Stourton characterizes Paul VI as a “Hamlet” figure, a man paralyzed by introspection, second thoughts and self-doubt. The comparison is apt: Paul VI had a global vision -- information overload? -- and he seems to have been overwhelmed by presiding as pontiff over the cataclysmic 1960s.

Stourton, on the other hand, lacks that tragic vision. He believes (quite incredulously, to my mind) that you can strengthen your teaching authority by reversing your teaching. “A change in the ruling on contraception,” he asserts, “would restore the church’s authority in the arena of sexual ethics and personal morality -- something for which the need and the demand become ever more urgent as the bewildering choices offered to us by modern science multiply.” He believes you can have it all.

Paul VI realized better than Stourton does the stakes at hand. You can’t have it all. If and when the church reverses some of these teachings in the future -- and frankly, it is difficult to imagine the church not doing so, as it has done in the past with usury and slavery -- a certain sense of “authority” will pass away as well. Perhaps it will devastate; perhaps no one will notice. Perhaps Virginia Woolf’s changed human nature neither desires nor seeks such “teaching authority” as people in the past have. In any case, stepping back from a journalist’s immediacy to the historian’s long view leads to an inescapable conclusion: There are some irrecoverable losses in historical existence. There will be some in this case of reversed magisterial teaching, too. That is a tragic vision.

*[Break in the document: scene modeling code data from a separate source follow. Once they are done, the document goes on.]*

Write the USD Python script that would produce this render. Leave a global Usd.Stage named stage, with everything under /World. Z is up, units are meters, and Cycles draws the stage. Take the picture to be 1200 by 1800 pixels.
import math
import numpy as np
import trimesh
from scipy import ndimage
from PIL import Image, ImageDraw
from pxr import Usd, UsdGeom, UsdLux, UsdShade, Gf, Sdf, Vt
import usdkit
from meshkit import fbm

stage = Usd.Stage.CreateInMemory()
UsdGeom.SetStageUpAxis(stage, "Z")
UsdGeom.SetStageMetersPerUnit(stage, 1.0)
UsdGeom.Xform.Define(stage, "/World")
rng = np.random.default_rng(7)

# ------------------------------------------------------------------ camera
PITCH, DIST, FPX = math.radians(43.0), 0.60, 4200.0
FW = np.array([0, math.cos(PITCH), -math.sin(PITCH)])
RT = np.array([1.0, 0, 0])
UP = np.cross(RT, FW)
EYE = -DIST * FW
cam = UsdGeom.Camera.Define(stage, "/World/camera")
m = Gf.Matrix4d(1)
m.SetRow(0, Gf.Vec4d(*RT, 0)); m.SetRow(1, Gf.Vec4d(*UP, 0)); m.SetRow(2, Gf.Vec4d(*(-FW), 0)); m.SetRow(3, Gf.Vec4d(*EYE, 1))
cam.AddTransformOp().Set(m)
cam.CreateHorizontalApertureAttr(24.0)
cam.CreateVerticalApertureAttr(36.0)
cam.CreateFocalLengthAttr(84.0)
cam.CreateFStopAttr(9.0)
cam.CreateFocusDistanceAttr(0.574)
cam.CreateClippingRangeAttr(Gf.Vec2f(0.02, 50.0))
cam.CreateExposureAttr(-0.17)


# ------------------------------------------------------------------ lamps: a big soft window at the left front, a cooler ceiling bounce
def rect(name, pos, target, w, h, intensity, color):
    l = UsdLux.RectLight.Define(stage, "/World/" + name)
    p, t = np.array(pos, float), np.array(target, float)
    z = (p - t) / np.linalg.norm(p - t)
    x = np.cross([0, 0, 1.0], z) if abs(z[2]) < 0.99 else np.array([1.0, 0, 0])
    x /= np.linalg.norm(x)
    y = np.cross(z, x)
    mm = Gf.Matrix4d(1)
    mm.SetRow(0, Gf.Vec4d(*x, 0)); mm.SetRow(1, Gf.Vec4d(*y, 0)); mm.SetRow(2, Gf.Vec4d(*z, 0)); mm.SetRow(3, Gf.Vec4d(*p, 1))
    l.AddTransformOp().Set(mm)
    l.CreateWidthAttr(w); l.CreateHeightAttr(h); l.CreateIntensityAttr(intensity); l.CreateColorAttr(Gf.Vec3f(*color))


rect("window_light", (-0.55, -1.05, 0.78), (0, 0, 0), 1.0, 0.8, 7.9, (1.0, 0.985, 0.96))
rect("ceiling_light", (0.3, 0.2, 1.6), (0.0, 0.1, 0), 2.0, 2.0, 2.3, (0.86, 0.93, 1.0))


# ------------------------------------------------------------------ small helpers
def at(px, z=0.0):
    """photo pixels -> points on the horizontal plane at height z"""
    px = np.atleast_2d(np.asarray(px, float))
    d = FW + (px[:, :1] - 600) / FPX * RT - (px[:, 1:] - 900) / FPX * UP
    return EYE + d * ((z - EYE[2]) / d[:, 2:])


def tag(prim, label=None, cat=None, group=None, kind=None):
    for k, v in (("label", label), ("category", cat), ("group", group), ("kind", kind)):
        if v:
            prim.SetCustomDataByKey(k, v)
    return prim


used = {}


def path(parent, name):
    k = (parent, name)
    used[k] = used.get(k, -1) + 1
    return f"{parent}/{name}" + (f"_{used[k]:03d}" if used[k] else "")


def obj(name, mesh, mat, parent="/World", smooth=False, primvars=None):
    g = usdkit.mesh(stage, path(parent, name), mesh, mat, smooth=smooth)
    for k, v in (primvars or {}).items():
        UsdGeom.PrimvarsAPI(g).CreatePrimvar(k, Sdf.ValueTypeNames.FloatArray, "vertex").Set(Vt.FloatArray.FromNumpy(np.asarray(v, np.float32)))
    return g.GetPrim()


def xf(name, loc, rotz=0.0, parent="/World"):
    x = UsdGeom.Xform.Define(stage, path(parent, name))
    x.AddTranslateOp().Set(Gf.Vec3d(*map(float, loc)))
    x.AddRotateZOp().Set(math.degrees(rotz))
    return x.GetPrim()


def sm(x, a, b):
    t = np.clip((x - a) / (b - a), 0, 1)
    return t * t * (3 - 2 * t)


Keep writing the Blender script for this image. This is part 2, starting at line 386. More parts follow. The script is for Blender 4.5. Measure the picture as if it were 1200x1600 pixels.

Although Stourton has produced an enormously engaging book, readers will have seen much of this material before. In addition, the journalist’s method points to a larger problem for the historian: In order to understand Humanae Vitae, one needs a longer -- and more tragic -- view of humanae vitae.

Jesuit Fr. Stephen Schloesser is an assistant professor of modern European history at Boston College and of church history at the Weston Jesuit School of Theology in Cambridge, Mass.